FrontPage/2015-01-08
厳冬期・利尻岳南稜 その3
P1とP2のコルで迎えた4日目の朝はバットレスの登攀へ臨む緊張感からか、
気づけば同じことばかり考えてしまっていた。
朝食や準備の最中も心ここに有らずといった感じであった。
それにしても動作は緩慢で集中できず、なかなか出発の準備が整わない。
そういえば昨年、仲間がテント内で一酸化炭素中毒になってしまったことを思い出した。
あわててテントの入口を開放して換気を行う。
しばらくすると先ほどよりも意識がはっきりしてきた。
やはり一酸化炭素中毒の兆候が出てしまっていたようだ。
テント内で火器を使う場合は特に換気に気を付けなければならない。
多少は入口を開けて空気を入れていたつもりであったが、十分でなかったらしい。
シングルウォールテントのため、テントの内側に霜がびっしりついてしまっていて
通気性が失われていたのも一因であろう。
そんなこんなで出発は大幅に遅れてしまった。
P1は容易に越えられると思ったが、雪の付き方が十分ではなく草付きにアックスをきめながら登っていく。
昨夜降り積もった積雪は不安定で、踏み込むと雪崩れていく。
途中の支点はか細い灌木と凍った草付きに叩き込んだイボイノシシだけだ。
意外に時間がかかりバットレスの基部に着いたのはお昼近くとなってしまった。
雪と氷をまとったバットレスは人を寄せ付けぬオーラを放っていた。
コルからやや傾斜の緩いミックス壁をたどり掘り起こした細い灌木を何本か利用してビレイポイントを作る。
2ピッチ目は核心部のチムニーへと突入していく。
トップは空身で登り、セカンドを迎えたあとに一度懸垂し、ザックを背負って登りかえす作戦だ。

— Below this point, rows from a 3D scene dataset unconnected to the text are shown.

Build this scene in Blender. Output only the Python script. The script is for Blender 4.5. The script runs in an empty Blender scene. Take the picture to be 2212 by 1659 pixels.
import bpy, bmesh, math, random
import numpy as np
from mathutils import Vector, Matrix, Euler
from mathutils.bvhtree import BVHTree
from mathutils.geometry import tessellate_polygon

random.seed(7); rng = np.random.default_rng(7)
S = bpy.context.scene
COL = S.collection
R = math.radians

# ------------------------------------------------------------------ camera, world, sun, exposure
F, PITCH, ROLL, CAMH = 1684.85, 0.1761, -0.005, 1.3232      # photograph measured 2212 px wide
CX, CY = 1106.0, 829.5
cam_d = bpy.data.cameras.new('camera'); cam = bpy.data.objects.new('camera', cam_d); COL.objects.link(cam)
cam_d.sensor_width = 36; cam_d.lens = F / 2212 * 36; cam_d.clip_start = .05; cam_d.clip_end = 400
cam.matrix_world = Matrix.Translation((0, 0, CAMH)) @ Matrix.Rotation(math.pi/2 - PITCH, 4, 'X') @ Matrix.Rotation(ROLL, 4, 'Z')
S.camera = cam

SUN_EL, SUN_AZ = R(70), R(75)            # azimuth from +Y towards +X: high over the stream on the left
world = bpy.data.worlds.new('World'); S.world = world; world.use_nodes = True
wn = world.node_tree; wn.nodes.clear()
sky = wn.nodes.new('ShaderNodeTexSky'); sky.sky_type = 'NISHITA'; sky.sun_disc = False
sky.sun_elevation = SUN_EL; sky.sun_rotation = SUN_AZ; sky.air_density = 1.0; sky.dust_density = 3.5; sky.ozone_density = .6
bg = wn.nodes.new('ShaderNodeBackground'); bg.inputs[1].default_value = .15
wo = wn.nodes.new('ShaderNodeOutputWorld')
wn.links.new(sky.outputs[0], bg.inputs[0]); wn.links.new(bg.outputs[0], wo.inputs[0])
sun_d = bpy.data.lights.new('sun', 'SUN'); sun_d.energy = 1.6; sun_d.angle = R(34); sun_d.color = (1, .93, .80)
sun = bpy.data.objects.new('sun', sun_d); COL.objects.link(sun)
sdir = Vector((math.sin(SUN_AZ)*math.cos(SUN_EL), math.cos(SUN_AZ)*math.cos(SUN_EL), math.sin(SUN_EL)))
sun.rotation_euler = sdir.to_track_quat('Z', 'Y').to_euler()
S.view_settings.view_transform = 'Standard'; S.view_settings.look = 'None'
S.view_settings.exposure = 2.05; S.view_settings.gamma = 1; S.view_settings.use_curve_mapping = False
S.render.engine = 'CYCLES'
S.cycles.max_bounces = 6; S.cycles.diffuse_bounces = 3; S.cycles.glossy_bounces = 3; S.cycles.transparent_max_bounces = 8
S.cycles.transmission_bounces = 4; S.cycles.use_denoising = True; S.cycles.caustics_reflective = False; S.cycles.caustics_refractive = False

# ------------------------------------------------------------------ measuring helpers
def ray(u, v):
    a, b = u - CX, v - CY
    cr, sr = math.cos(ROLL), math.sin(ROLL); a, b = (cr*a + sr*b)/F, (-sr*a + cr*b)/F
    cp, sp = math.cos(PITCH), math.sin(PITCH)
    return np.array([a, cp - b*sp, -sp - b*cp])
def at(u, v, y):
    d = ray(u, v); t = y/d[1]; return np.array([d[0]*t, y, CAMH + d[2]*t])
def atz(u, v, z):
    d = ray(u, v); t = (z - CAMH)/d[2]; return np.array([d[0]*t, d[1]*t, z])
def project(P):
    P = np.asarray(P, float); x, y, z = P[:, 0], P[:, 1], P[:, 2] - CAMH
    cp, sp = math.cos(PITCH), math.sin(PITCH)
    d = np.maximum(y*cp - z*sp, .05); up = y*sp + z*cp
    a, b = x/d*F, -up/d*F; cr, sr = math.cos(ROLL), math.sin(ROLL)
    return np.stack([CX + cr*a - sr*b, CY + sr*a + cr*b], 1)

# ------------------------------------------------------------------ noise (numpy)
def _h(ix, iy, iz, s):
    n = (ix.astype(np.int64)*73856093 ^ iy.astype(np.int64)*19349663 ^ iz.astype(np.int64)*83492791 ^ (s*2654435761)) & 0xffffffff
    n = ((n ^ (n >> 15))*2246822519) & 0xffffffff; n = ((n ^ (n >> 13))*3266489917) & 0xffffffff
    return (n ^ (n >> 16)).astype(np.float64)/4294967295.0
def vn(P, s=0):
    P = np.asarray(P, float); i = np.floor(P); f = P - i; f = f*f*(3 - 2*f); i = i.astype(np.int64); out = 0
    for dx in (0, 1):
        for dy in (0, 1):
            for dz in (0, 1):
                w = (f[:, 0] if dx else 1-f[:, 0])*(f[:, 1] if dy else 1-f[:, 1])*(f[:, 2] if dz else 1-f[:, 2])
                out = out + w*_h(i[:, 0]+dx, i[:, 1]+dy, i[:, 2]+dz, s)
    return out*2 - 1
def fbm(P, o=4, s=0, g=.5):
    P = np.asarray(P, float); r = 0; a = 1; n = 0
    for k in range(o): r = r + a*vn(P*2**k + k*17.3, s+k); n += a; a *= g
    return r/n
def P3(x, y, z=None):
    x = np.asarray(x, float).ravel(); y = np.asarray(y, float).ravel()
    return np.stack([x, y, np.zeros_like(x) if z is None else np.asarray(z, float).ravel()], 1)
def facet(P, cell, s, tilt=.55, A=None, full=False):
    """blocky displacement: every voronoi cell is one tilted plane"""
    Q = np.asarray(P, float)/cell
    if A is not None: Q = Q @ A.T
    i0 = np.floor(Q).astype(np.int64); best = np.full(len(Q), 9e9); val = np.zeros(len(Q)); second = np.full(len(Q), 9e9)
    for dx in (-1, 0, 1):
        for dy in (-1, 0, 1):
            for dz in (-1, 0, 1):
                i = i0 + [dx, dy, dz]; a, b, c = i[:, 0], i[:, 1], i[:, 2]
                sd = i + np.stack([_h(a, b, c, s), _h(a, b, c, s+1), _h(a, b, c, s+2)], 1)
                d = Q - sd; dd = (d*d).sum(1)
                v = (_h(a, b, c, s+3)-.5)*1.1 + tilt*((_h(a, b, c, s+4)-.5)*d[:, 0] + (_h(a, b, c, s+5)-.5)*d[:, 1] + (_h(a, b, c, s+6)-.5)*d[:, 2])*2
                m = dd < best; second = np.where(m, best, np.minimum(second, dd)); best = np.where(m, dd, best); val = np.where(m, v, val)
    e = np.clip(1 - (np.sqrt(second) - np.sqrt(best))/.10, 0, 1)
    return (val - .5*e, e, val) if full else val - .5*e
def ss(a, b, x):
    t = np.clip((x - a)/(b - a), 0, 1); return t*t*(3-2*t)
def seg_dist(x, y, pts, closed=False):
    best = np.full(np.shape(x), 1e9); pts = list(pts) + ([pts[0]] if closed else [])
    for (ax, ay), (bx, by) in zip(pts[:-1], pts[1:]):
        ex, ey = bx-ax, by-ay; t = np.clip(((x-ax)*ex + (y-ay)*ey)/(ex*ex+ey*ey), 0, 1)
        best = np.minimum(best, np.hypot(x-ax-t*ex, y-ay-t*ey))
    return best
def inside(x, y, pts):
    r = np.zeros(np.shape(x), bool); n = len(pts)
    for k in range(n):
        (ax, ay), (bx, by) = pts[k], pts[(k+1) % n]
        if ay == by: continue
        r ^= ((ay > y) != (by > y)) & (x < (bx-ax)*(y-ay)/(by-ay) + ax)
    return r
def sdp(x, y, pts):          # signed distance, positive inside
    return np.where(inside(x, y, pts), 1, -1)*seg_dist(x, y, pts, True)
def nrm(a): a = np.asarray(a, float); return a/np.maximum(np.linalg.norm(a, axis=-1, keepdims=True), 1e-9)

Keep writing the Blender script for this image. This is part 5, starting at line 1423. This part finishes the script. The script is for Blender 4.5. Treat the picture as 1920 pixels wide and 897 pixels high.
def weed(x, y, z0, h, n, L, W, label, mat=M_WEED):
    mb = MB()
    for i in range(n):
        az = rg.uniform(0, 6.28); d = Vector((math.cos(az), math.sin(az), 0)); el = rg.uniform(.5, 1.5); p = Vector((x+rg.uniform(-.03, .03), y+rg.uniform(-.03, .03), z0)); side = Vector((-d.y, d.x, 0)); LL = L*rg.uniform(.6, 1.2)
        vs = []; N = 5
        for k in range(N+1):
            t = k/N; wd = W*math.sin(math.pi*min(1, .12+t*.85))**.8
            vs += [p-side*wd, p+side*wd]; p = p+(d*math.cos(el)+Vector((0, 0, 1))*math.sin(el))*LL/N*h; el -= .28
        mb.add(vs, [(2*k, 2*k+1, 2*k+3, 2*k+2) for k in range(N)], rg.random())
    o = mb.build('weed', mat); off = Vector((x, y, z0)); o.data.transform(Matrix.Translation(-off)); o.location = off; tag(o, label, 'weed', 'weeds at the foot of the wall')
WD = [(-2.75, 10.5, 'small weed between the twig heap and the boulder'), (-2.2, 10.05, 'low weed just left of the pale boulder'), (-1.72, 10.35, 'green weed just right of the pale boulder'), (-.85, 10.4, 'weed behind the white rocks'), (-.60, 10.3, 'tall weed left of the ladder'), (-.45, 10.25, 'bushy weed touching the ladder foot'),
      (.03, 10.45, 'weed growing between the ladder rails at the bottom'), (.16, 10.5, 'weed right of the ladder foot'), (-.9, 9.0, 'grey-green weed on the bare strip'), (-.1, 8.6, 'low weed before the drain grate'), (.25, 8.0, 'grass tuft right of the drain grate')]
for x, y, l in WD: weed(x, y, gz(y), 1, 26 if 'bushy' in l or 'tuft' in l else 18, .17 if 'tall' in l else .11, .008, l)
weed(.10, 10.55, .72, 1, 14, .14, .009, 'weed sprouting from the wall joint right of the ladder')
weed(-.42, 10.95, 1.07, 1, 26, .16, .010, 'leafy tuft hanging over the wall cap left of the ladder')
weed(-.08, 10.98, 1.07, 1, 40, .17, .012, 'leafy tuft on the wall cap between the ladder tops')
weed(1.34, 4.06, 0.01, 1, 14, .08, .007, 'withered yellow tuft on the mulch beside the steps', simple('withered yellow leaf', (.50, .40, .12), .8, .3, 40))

傾斜の強い岩に雪と氷がびっしりまとわりついていて、それをいちいち落としてホールドを発掘していく。
アックスの刺さる氷や草付きを求めて、幾度となく試みるがほとんど岩に弾き返されてしまう。
岩は節理に乏しく、十分な支点を構築することは適わずランナウトを強いられる。
チムニー内は5分おきにチリ雪崩が襲い、その間は何も見えず呼吸すらままならない。
決して落ちることは許されないので、慎重にじわじわと高度を上げる。
時間をいくらかけようと安全に通過するのが一番大事と自分に言い聞かせながらの忍耐の登攀である。
なんとかハイ松テラスへと這い上がりセカンドを迎えるが、重荷を背負ったセカンドは相当に苦戦を強いられたようだ。
懸垂して登りかえしている間に日は没して暗闇の中、重荷に喘ぐ拷問のようなユマーリングとなった。
テラスへと這い上がるとパートナーの凄まじい土木工事のおかげで何とかテントを張れるスペースが出来上がっていた。
端は空中に浮いている恐ろしげなテントに潜り込み、ロープで確保を取りながらの一夜となった。
夜中、チリ雪崩が壁とテントの間を埋めてテントを圧迫し、壁から叩き落されないか不安だった。